I'm using Moog parts for upper control arms, OEM upper bushings, Moog lower ball joints, Prothane lower bushings (yes that is polyurethane). Q4)Why did it take three times before you got the upper control arms on right? Not being critical, as i could easily mess up too. Q5)What was your lesson learned?

Let's see i have rattled off 5 questions. Please try to answer all if you can.

DBMaster
01-06-2012, 10:49 AM
BB, glad you asked. The hubs had to be pressed out along with the bearings and then both had to be pressed back in. I was not about to start pounding - too much work.

The best grease I found to use for the UCA bushings was multipurpose molybdenum grease. Wheel bearing grease is too thick and white lithium grease is too thin. the shop manual says to torque the big bolt through those bushings to 40ft-lb, but I found that if I did that they were too tight and made noise. The nuts are self locking so they are not going to back off and get lost. I used trial-and-error to determine how tight to make mine. You raise the car, adjust, and then lower it and bounce it to see if they creak. It is a true pain in the butt. If they are quiet in the winter they may not be so in the summer or vice-versa. The OEM bushings use a bronze friction surface and the aftermarket ones use something harder which makes it impossible to quiet them down. Any little creaking sounds awful inside the car because the body sheet metal seems to amplify it. I drove around for two years with one kind of noise or another. I still occasionally have to tweak the torque on that long bolt if the season changes and the temperature outside alters drastically.
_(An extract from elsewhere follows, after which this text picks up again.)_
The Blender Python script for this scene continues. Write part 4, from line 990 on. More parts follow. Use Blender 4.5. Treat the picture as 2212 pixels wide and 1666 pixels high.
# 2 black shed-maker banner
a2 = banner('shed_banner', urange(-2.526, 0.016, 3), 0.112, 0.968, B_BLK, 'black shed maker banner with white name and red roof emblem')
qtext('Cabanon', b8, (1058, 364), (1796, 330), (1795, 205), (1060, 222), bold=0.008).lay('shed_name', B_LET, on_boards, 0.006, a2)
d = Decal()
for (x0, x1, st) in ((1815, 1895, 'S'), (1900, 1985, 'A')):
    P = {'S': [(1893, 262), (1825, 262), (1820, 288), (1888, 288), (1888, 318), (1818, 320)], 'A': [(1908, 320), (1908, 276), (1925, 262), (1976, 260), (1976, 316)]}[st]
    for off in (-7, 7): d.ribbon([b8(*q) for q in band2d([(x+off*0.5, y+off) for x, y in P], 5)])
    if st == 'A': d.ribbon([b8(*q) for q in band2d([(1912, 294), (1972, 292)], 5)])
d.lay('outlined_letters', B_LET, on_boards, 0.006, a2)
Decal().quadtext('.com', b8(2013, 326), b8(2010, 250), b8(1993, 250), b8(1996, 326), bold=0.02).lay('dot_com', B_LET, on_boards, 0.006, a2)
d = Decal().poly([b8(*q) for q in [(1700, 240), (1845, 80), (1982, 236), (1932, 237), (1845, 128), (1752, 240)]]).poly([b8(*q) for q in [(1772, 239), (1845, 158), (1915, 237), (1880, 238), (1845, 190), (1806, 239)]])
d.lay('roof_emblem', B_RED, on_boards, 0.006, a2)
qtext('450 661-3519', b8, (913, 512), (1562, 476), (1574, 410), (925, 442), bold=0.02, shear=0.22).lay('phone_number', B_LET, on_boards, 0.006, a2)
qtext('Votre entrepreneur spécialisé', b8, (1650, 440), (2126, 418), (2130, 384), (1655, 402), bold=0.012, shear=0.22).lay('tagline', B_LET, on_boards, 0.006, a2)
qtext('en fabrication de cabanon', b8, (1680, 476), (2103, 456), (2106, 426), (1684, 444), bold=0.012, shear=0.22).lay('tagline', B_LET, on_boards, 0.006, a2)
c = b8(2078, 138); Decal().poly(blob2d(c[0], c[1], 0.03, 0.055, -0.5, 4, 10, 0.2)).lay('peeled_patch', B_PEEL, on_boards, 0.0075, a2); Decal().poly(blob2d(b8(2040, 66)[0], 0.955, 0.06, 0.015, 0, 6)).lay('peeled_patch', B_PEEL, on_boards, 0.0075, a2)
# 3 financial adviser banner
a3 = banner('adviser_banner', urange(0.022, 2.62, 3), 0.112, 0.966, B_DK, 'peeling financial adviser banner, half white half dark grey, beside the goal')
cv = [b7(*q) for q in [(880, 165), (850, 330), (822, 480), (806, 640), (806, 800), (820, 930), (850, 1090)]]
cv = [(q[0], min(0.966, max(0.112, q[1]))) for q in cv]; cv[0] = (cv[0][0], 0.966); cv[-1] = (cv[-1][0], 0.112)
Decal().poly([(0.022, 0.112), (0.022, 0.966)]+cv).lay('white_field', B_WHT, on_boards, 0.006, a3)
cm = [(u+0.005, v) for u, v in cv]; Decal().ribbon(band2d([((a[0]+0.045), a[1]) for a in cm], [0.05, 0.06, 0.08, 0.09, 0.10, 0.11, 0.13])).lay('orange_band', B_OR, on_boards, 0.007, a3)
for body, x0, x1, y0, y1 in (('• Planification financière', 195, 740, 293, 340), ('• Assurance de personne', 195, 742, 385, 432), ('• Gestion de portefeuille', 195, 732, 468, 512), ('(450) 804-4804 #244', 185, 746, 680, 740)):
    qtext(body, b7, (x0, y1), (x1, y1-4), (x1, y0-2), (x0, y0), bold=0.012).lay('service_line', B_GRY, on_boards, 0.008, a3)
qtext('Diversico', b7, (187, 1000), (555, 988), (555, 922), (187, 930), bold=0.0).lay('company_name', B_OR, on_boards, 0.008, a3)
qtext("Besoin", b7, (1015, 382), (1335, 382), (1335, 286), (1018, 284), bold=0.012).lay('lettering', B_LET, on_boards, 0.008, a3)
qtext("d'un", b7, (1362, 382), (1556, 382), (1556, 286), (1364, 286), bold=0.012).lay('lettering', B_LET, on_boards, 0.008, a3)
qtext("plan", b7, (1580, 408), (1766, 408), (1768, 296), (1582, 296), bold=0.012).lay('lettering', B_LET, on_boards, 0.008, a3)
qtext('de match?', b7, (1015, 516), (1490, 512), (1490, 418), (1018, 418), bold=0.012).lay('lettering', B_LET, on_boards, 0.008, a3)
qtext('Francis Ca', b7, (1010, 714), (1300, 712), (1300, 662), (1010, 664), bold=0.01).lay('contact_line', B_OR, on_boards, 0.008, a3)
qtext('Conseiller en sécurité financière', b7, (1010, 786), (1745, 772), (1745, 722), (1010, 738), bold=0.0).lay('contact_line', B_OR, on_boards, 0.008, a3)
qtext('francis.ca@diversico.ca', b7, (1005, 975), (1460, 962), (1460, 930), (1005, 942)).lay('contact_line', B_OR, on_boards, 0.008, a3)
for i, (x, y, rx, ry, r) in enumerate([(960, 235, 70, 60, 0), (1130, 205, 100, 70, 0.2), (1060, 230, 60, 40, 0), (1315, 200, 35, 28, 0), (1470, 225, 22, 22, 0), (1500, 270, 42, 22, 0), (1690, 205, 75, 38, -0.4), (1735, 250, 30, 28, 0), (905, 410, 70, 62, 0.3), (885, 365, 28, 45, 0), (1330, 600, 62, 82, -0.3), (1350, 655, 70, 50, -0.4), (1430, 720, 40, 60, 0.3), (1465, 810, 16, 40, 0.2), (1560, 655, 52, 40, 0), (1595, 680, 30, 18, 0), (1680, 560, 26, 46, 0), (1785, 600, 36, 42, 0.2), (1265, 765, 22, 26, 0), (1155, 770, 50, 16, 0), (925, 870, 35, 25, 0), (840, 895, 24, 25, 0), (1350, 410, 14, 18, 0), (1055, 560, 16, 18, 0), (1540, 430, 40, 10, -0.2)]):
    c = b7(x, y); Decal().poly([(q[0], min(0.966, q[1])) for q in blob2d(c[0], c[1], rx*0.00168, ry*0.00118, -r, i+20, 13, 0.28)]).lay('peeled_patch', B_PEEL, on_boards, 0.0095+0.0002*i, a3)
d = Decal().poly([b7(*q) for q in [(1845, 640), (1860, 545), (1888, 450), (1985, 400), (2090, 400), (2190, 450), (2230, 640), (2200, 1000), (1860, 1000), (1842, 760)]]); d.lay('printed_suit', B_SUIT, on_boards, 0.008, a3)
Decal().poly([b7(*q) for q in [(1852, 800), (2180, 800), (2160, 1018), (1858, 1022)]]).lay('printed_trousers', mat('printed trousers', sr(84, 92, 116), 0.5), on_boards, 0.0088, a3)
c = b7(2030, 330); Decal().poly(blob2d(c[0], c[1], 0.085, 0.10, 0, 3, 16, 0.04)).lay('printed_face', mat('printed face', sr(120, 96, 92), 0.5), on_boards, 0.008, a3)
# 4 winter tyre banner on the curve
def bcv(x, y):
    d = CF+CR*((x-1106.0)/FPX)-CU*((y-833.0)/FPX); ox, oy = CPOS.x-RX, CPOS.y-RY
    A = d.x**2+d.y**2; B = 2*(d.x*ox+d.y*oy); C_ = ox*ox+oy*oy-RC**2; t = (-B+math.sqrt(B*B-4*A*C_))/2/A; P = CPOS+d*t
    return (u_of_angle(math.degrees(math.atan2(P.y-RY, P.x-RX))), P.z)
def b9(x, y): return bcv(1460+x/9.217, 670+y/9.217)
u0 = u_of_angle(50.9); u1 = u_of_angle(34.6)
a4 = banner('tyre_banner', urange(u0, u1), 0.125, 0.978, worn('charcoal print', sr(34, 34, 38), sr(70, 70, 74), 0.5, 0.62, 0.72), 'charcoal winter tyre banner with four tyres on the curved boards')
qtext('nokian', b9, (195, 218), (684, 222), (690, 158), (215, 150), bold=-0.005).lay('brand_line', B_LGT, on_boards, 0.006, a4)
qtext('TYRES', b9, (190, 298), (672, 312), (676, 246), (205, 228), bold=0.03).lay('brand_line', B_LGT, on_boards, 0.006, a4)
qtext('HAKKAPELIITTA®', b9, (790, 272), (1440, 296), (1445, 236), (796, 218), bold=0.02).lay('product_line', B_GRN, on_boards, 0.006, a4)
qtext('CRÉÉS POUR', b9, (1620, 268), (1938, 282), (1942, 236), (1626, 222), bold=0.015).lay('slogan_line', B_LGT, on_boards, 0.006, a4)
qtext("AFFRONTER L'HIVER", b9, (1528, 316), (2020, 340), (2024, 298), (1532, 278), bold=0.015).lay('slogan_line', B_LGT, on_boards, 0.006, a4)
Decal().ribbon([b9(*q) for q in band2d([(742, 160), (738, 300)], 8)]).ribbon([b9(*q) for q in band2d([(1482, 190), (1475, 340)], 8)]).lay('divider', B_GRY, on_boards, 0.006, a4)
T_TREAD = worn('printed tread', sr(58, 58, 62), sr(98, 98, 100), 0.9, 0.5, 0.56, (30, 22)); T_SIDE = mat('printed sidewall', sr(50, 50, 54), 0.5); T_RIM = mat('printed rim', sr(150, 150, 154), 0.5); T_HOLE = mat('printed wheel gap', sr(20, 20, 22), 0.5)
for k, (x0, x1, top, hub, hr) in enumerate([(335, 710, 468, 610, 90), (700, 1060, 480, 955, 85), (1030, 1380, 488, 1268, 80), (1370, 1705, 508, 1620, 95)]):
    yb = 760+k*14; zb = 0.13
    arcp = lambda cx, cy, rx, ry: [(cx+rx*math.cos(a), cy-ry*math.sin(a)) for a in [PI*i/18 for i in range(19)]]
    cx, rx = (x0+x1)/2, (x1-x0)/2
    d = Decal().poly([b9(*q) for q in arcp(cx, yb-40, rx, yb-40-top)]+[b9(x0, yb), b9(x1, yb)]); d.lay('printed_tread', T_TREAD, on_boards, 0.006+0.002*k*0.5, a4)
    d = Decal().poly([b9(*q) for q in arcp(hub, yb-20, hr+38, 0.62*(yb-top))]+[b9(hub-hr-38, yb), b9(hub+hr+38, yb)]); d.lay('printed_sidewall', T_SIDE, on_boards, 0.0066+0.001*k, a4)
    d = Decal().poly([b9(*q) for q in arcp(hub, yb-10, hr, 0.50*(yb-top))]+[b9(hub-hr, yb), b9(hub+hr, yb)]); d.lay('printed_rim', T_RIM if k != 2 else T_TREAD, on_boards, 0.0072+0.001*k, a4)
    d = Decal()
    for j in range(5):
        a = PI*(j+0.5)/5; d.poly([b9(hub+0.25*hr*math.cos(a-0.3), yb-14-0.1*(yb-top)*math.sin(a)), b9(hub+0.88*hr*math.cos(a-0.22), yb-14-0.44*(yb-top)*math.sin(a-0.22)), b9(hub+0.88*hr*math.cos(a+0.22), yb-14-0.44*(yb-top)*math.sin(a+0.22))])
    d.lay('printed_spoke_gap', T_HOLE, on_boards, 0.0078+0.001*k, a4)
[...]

I also went the extra mile and bought new chrome bushing caps and lock nuts from Majestic Honda. I don't know that it made a difference, but I felt better. :)

Dr_Snooz
01-06-2012, 07:48 PM
I use a 4# sledge and a set of 3/4" sockets to seat bearings and bushings now. In a jam I use a drift punch and work around the outside of the bearing. The drift punch is more prone to mar the edges of soft bushings, but I've seated numerous bearings and bushings this way and they work great. It's much better than dragging all your stuff to a shop to have it done. My last go round with Pep Boys' press was such a fiasco that I could use dynamite and do less damage than they did.

BB_cuda
01-07-2012, 05:25 PM
Okay, mission accomplished. two new Timken bearings installed. The shop offered to do each side for $30 including pressing out the old lower ball joint and installing the new ball joint. I used Moog joints. The old bearings stuck to the hub when they used a slide hammer to remove them. They wanted to press the hubs off but the stupid brake dust shields were too much of a hassle to press hubs. Why owe why are shields not removable unless the hubs are first pulled. The small portion of the shield that goes around the area where the caliper bracket doesn't even do anything. The mechanic was a good sport. Pressing the hubs back on was easier even with the shields re installed.

Rock Auto delivered today. For whatever dumb reason, i got two Moog ball joints one from Japan with a black boot and one from USA with a nicer blue boot. The rock auto picture showed that they both should have had blue boots. Owe well, for $28.95 each i can't complain compared to Oreilly wanting $45 each. The upper control arms are next with bushing installation to be done.

I'm staging all my parts as it will be another week before i get the energy suspension and prothane bushings. I will have the lower control arm bushings pressed out early too. Out

DBMaster
01-08-2012, 08:46 AM
Oh, those dust shields! When I put my D/S back together I did not drive the car until the next day, which meant a 20 mile commute to the office. The shield was rubbing the rotor slightly - want to talk about flimsy! The noise was horrible, like 100 fingers on a chalk board. Just a little tweaking and it was fine, but check that when you reassemble because there is very little clearance between those two parts when they are straight.